By
Isobel Hallam
March 8, 2018
Would you trust your management team to deal with a complex HR issue? Could they have a sensitive conversation, without putting their foot in it?
Lots of companies spend hours devising policies and procedures that align with their values, are jargon free and cover all possible eventualities. This is a great foundation, and a starting point to be able to manage employees to get the best outcomes – however, it is only the first step of the process.
Ensuring that policies are interpreted and implemented in the way they are intended is the next big hurdle to face…
Managers are often promoted because they are amazing at the technical aspects of the job they do – which is obviously great! However, they can sometimes lack the people management aspect of the role, particularly in smaller businesses where there are just not the resources available to employ dedicated people managers. Crucially however, it’s often the people that make or break your business, so ensuring you manage them effectively is a big deal.

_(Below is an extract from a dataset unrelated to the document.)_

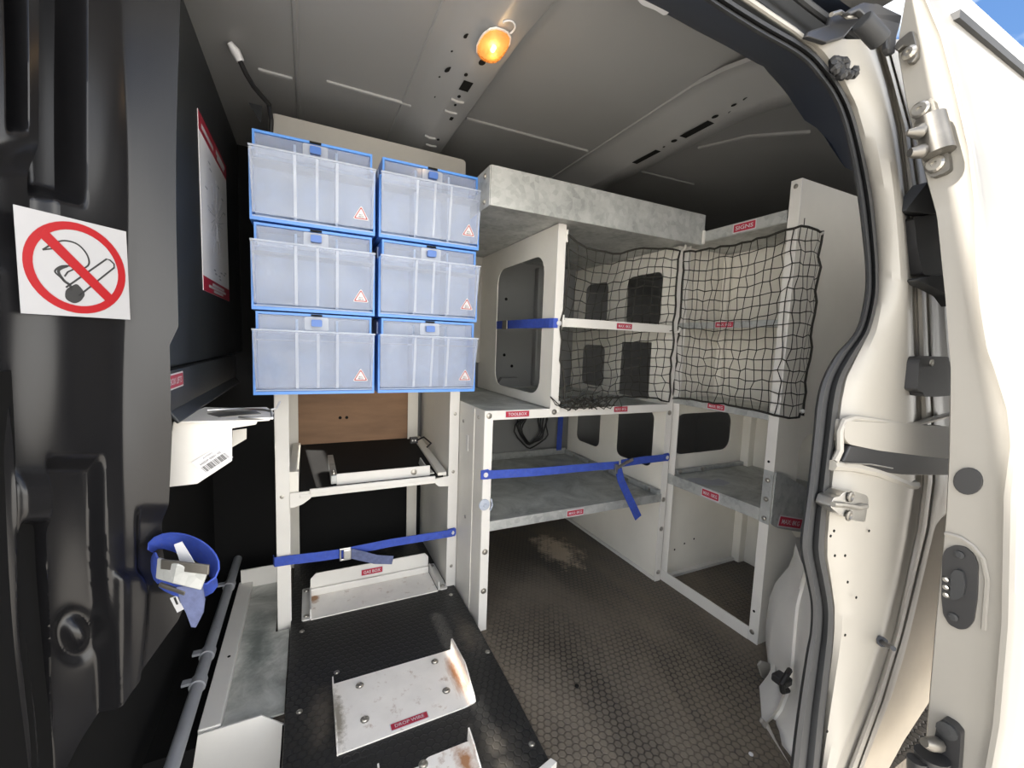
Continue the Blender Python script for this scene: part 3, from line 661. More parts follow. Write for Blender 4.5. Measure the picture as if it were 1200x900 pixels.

So how do you make sure that your management team know as much about people management as they do about their ‘day’ job?
Training
This is the most important starting point. Don’t expect managers to just know, or they will find out when they have to. You need to do more than just tell them what the policy is, you need to train them so they truly understand, so they get it, and are bought into the way you want employees to be managed in your business. This may take time – there’s a lot to cover, and different managers will be at different levels and have had different experiences, so don’t try to rush it! See it as a long-term initiative rather than a quick win.
Ask employees
So, you have done extensive interactive training that everyone loved and raved about, but are they actually putting what they learnt into practice? The only way you will really find out is if you ask the employees they manage.
Conduct an anonymous employee survey, find out if anything has changed, are the initiatives that they started during the training still being done? What else could be done better? If there are differences from across the teams, then find out why and work out what you can do to iron them out. Be sure to take employee comments seriously, and feedback to them about what you have learnt from the survey and any changes that will be implemented as a result.
Support
If a manager hasn’t experienced a certain issue before – even though they kind of know what to do because they did the training and understand the policy – they may still need someone to hold their hand whilst they manage the issue. Is this something you have time to do? Can managers support each other? Or do you need to find help from elsewhere?
Feedback
Once a situation has been addressed and comes to a close, then review what has happened. What did the manager do that went really well, and what did they do that they and the rest of the business could learn from? It may also be beneficial to get the whole management team to review the situation in a supportive way and learn from each other’s cases!